*** Entries supplied ***
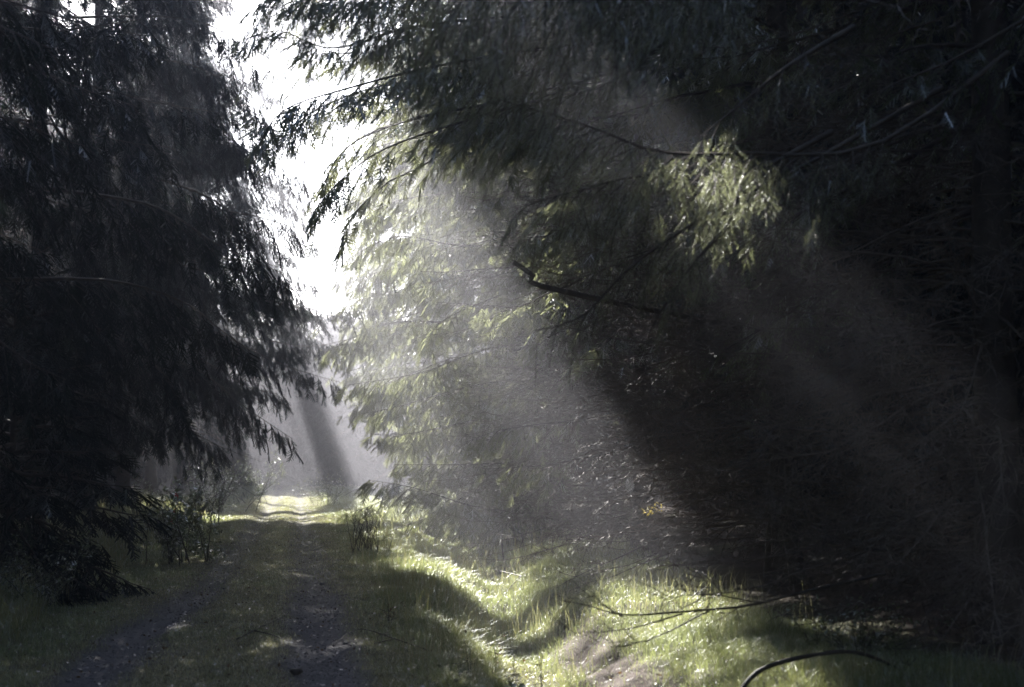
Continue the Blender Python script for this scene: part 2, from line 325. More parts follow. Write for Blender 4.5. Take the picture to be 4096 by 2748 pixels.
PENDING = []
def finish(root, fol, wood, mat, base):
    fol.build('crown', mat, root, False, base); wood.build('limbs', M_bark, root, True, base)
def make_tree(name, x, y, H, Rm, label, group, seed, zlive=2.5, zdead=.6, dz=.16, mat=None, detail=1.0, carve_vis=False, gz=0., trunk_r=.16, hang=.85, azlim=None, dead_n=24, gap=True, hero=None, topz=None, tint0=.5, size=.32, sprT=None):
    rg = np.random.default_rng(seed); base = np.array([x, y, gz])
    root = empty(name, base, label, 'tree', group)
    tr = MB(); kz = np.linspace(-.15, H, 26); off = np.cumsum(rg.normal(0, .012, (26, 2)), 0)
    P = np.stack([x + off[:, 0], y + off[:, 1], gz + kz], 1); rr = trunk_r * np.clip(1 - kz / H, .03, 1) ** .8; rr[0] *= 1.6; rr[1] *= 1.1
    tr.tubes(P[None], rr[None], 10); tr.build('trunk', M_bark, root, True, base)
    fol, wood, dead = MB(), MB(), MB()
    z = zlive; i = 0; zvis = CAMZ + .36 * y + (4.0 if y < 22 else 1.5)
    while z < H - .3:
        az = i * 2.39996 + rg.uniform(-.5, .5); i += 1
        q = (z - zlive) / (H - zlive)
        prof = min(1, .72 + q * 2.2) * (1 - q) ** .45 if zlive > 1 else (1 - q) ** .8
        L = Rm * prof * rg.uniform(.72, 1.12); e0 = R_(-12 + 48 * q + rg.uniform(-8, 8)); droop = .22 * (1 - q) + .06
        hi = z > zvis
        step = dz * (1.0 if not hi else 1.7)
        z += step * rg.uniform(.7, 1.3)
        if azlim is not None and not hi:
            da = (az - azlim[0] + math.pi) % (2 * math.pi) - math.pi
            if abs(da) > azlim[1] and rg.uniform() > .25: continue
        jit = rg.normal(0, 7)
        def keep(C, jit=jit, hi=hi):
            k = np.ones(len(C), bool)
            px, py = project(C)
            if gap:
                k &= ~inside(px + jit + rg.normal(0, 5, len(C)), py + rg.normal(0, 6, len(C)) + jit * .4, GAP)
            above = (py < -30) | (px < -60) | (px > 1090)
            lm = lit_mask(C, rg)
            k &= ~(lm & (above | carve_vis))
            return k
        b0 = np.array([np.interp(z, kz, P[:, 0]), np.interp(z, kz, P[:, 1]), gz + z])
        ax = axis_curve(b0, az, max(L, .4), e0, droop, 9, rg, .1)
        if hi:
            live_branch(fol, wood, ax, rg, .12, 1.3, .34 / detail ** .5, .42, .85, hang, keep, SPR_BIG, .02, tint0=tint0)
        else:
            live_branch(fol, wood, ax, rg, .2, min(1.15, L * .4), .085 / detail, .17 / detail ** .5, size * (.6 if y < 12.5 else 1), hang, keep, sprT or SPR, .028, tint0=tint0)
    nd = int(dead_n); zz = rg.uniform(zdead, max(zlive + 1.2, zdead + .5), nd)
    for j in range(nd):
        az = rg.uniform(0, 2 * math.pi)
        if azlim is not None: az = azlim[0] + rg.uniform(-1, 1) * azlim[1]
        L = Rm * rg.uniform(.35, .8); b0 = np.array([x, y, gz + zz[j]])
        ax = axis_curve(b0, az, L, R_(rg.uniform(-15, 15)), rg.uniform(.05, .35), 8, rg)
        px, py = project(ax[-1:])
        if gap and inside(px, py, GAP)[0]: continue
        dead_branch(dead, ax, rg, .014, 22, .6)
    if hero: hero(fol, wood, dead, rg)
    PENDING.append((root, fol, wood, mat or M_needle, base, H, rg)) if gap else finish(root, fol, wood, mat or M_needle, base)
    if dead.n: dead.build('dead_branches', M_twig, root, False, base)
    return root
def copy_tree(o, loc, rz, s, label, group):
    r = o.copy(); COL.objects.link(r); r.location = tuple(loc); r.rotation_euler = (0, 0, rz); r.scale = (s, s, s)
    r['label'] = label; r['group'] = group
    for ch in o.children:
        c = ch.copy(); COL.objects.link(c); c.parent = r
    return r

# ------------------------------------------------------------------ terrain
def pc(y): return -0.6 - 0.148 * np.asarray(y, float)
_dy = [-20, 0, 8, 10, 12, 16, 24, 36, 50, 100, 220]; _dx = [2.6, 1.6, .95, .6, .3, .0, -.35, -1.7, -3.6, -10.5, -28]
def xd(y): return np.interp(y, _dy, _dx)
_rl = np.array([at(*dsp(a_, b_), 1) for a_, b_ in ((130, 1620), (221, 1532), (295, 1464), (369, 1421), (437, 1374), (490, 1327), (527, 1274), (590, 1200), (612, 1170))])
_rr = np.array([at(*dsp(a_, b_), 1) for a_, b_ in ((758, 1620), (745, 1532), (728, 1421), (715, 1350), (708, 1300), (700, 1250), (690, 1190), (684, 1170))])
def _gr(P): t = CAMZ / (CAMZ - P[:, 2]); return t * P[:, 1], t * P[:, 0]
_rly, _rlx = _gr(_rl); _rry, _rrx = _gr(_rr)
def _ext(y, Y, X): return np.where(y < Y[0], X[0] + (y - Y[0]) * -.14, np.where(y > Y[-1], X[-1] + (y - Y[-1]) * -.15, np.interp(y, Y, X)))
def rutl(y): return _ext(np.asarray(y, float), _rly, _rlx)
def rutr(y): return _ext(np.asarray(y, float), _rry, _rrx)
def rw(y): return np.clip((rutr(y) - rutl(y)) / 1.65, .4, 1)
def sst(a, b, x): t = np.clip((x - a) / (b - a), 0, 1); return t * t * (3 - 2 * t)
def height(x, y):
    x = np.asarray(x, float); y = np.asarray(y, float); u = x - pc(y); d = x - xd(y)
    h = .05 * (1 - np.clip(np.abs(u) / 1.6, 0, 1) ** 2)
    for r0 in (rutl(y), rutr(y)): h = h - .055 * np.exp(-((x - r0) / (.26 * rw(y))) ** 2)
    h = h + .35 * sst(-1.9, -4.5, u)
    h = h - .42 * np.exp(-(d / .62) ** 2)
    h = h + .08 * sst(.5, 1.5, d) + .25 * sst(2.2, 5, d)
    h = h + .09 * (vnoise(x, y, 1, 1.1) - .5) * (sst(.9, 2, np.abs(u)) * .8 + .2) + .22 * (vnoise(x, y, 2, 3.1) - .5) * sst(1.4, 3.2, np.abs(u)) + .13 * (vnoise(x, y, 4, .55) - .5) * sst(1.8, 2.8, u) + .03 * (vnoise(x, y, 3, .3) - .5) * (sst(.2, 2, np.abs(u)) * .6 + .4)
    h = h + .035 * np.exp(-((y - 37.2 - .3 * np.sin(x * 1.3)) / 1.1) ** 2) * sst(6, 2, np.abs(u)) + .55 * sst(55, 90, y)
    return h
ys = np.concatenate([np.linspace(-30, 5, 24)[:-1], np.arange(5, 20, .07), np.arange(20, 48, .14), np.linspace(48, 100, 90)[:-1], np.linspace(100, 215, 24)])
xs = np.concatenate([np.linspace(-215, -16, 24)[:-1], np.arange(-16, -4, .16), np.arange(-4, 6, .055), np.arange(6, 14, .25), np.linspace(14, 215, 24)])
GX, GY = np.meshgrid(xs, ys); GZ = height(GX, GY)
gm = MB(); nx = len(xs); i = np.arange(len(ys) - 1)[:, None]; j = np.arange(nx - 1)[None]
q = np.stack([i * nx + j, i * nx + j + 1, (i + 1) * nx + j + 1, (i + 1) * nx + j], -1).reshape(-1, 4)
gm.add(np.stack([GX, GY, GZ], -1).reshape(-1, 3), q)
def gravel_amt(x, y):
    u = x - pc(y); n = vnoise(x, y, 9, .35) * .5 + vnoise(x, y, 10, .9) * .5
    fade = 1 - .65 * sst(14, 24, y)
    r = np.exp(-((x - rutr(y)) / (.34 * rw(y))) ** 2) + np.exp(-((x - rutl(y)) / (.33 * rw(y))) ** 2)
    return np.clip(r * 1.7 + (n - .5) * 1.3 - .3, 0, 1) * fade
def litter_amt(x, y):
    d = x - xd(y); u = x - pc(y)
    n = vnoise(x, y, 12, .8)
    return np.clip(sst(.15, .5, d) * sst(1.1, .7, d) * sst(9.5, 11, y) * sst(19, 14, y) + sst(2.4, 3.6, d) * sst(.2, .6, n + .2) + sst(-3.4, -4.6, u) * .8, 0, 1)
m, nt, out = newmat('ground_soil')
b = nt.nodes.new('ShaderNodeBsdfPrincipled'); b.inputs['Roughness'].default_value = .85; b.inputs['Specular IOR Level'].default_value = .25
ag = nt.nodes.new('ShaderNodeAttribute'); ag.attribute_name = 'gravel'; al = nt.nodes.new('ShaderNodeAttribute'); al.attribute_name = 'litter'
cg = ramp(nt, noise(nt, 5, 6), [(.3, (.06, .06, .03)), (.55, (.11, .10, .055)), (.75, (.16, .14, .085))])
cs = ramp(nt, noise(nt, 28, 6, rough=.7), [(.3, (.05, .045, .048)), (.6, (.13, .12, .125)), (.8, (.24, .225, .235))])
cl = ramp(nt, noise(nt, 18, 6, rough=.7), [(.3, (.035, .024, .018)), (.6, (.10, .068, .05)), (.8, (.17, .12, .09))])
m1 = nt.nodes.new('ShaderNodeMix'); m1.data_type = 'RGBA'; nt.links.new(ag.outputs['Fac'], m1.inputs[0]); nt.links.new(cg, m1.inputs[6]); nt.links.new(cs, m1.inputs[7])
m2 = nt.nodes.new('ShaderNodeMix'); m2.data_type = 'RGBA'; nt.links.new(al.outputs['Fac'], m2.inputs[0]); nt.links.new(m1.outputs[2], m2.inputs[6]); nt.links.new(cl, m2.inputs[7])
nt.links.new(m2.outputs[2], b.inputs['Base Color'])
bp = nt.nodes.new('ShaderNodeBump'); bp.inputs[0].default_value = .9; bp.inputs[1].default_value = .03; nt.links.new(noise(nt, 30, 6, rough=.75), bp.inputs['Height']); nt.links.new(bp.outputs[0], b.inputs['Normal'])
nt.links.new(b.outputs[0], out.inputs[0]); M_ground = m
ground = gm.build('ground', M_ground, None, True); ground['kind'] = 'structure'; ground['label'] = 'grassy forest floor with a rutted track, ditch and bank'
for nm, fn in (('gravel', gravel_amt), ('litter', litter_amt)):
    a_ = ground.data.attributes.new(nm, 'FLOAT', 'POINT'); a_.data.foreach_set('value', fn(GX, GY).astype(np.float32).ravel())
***
*** Entries supplied ***
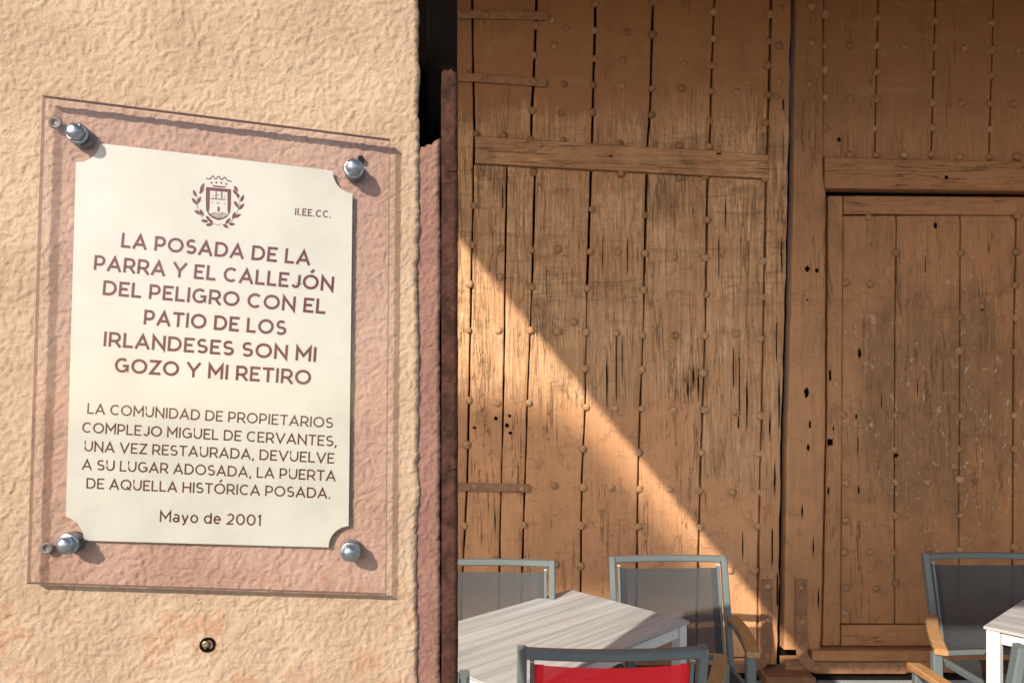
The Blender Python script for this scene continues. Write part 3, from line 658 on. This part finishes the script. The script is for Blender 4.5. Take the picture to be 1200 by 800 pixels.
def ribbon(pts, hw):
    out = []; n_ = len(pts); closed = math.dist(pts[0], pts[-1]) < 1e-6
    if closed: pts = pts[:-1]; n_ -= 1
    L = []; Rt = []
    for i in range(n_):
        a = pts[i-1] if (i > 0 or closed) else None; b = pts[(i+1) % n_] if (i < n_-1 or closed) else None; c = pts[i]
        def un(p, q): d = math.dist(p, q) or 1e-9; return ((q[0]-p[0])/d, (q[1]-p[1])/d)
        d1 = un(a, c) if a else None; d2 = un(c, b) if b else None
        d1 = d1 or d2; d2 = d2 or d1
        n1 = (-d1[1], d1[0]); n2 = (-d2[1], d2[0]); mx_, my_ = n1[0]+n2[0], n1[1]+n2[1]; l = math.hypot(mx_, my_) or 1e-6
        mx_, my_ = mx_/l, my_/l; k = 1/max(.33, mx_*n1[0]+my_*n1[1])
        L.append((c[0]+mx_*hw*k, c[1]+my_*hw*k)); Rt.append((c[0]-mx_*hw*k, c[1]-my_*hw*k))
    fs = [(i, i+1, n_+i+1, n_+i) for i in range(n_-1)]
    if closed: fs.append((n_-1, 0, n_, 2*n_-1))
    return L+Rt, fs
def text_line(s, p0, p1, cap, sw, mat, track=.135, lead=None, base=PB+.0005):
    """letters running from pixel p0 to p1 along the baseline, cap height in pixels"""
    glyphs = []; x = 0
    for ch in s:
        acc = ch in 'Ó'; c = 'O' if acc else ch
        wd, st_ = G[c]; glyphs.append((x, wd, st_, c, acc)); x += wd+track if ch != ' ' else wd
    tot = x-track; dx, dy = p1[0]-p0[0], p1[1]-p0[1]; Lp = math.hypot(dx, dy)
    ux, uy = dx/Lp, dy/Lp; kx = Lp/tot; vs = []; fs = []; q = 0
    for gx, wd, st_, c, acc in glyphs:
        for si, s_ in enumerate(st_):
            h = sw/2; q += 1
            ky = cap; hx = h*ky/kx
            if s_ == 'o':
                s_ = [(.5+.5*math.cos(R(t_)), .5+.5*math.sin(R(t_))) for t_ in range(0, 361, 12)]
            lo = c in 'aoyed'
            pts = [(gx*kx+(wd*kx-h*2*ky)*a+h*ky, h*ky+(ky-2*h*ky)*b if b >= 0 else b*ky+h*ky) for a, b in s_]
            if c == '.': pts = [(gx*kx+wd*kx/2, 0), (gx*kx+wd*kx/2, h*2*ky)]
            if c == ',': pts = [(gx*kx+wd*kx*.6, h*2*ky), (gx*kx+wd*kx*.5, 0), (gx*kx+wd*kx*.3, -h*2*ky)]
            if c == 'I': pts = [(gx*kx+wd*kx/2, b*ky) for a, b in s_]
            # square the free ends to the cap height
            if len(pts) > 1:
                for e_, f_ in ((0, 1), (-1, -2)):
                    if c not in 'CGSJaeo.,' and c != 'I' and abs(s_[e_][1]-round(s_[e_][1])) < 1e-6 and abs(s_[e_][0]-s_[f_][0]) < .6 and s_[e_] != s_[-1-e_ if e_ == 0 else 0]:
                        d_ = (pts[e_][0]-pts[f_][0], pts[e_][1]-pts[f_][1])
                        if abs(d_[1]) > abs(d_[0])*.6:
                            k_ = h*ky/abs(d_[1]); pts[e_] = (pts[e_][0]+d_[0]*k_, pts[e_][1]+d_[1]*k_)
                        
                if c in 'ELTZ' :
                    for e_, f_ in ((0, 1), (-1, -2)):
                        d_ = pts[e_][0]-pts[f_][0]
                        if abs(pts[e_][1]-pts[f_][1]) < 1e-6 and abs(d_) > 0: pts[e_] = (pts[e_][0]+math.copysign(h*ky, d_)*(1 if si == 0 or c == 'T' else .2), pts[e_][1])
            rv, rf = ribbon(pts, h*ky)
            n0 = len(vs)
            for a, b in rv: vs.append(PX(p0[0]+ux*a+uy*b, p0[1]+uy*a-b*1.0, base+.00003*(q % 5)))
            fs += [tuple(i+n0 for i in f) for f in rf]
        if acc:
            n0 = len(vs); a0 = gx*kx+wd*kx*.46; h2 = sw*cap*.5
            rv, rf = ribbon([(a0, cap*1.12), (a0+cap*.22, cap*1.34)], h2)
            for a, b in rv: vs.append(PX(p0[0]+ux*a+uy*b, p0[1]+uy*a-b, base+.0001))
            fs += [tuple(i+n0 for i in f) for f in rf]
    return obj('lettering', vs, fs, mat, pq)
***
■ To be done ■
Of the lines in the data above, how many contain the word "this"? Give only that figure.

■ Written reply ■
2